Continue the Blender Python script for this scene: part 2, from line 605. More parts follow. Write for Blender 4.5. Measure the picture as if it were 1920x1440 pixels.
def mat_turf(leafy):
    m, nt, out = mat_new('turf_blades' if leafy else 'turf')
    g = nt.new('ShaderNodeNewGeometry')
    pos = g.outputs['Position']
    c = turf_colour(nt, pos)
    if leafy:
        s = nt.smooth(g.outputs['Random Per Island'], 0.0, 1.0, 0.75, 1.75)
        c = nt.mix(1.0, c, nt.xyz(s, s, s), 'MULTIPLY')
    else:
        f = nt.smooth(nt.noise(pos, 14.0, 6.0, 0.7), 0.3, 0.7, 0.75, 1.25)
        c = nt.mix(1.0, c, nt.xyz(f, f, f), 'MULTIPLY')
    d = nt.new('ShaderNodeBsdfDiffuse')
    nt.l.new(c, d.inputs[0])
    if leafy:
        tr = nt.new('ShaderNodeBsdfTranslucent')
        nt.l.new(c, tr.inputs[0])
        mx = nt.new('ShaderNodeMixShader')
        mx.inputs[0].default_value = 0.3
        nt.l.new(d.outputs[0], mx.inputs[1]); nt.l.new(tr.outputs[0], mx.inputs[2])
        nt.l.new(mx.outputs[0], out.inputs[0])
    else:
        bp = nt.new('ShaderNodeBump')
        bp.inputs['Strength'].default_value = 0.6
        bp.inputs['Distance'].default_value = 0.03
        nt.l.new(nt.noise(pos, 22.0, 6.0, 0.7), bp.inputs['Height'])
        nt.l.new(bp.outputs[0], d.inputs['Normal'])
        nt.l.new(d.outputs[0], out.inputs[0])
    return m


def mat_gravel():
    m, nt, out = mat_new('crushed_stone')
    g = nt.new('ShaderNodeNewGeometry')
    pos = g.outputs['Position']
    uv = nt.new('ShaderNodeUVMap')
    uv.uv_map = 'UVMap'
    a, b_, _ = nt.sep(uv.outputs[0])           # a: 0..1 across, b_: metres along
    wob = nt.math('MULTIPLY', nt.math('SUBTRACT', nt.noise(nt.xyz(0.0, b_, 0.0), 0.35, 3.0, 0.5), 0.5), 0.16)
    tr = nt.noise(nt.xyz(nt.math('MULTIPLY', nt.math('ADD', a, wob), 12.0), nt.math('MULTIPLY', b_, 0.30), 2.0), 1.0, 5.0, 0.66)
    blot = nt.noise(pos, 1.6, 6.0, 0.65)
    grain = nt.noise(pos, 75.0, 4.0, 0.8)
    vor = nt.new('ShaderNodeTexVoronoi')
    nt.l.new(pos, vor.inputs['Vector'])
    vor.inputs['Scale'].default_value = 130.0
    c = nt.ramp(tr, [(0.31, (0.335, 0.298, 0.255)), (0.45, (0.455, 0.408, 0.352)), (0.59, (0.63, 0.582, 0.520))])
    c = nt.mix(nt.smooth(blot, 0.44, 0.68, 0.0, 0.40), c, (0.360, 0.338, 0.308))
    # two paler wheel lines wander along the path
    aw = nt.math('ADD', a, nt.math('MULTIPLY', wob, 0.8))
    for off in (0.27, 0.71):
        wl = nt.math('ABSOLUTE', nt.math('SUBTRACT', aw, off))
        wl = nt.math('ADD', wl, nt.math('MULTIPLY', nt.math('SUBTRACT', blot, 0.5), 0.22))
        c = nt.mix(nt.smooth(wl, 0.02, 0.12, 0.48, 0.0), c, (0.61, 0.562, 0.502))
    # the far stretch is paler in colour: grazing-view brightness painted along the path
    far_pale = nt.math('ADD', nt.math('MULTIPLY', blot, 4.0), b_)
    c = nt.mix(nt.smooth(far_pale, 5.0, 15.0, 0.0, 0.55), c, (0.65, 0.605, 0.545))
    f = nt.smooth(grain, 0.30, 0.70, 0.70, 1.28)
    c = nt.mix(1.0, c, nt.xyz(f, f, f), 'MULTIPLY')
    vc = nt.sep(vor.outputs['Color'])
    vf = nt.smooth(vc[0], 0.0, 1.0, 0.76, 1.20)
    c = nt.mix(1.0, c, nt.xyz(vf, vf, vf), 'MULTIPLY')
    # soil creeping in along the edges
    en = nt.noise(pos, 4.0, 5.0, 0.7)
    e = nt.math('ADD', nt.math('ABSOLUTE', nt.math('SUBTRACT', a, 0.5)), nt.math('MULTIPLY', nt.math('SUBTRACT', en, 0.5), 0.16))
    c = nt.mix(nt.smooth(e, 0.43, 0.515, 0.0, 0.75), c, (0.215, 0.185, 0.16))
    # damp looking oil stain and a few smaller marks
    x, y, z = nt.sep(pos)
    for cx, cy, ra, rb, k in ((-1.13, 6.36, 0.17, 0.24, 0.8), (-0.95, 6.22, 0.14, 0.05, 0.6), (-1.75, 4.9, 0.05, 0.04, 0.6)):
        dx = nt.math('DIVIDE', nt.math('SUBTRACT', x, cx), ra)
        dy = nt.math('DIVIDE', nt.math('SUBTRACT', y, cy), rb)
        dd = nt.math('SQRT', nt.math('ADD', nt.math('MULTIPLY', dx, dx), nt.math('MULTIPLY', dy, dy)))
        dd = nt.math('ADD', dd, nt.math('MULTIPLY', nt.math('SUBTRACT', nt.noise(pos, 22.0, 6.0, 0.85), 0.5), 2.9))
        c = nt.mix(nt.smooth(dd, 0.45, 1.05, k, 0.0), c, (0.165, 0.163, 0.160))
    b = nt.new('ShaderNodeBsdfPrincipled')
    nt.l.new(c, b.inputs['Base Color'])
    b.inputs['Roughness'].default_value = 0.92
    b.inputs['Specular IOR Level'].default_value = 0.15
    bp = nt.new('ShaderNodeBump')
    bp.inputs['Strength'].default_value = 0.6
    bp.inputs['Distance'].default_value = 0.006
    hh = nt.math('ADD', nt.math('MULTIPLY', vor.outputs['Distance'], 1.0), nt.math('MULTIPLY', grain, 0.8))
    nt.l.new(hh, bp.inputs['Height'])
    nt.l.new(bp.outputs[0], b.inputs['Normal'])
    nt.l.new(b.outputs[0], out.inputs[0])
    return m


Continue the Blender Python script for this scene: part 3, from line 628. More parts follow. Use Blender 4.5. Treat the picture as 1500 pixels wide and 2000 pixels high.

....

### TASK
Answer with a single number: the count of lines holding the word "this".

### ANSWER IN FULL
2